Caros homens, vocês todos mamaram em suas mães, assim como nós mulheres mamamos em nossas mães. Peito é fonte de alimentação de seres humanos, precisam ser expostos e devem ser respeitados.
O momento do sexo é um momento particular de cada um: o peito pode ser uma zona erógena tanto quanto o pé ou as axilas ou o pescoço ou qualquer outra parte do corpo. Não é porque vocês acham seios femininos bonitos que não podemos expô-los igualmente e com a segurança devida.
Recentemente, saí para correr nesta Brasília de 36ºC e, quando terminei o percurso, fui tomada por uma onda de calor insuportável. A seca ainda castigava e não estava conseguindo respirar. Joguei água em mim inteira, mas não foi suficiente: tirei a blusa.
Eu estava com um top como sutiã e não pensei duas vezes e arrancar a camisa. Mas o calor ainda era demais.

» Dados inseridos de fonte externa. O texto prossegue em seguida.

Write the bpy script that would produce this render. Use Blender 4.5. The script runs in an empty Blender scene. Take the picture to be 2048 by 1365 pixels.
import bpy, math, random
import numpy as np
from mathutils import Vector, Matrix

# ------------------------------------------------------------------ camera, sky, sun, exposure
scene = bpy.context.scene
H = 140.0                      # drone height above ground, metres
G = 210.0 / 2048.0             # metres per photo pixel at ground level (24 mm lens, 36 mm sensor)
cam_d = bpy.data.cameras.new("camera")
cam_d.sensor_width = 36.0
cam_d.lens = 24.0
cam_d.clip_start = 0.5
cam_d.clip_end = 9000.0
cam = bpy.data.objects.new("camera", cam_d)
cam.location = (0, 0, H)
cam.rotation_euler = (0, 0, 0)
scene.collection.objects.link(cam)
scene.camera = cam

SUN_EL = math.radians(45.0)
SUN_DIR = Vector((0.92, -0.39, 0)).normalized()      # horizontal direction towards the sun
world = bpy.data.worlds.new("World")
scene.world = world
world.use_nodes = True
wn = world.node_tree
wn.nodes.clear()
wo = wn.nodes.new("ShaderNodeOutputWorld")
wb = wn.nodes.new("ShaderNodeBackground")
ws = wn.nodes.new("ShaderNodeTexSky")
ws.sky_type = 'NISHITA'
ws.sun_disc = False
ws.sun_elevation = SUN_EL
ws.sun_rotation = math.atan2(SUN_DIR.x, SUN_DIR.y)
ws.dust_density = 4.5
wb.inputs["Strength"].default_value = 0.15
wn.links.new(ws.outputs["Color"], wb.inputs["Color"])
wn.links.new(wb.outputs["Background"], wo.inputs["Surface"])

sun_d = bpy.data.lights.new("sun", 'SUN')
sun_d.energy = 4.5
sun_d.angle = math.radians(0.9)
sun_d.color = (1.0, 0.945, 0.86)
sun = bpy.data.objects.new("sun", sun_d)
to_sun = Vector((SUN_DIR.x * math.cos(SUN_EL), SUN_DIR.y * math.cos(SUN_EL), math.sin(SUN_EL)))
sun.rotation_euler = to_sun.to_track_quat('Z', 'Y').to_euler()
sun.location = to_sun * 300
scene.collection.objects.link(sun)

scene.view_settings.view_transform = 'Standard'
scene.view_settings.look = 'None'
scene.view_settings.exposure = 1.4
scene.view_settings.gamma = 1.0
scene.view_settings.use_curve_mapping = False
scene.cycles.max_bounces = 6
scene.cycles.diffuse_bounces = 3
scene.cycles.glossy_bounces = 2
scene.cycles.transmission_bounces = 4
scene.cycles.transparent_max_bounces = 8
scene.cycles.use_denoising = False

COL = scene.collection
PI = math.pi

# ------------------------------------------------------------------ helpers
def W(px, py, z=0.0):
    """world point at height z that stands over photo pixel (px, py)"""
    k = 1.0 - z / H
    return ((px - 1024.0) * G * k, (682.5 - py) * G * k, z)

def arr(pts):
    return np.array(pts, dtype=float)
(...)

Quis tirar o top, o tecido parecia queimar minha pele, queria deixar os peitos respirarem; não havia ninguém ao redor, mas mesmo assim, me contive.
Me auto cerceei porque, ao tirar o top e deixar meus seios à mostra, eu poderia ir para a cadeia por atentado ao pudor; poderia correr o risco de ser atacada por algum homem que passasse por ali e visse meu corpo como um convite; poderia ser ofendida verbalmente ou sofrer outras consequências graves. Enquanto isso, homens correm mostrando seus peitos por aí diariamente.
O vídeo transmitido pelos ônibus coletivos da capital do país são muitas violências machistas reunidas simultaneamente: mostra a mulher como uma gostosa-burra, mostra que peitos femininos não podem ser expostos, mostra que a mulher é um pedaço de carne para ser vigiado e desejado, mostra que os homens podem assediar e que podem mostrar seus mamilos sem serem observados de maneira ofensiva, ou seja: mostra que homens têm suas regalias e que mulheres tem muitas regras a cumprir.
Tudo isso à luz do dia, em horário de saída escolar, no transporte público de Brasília, acima de um cartaz educativo sobre assédio sexual contra mulheres. Não há graça nenhuma, apenas violência mesmo, promovida pelo governo do Distrito Federal.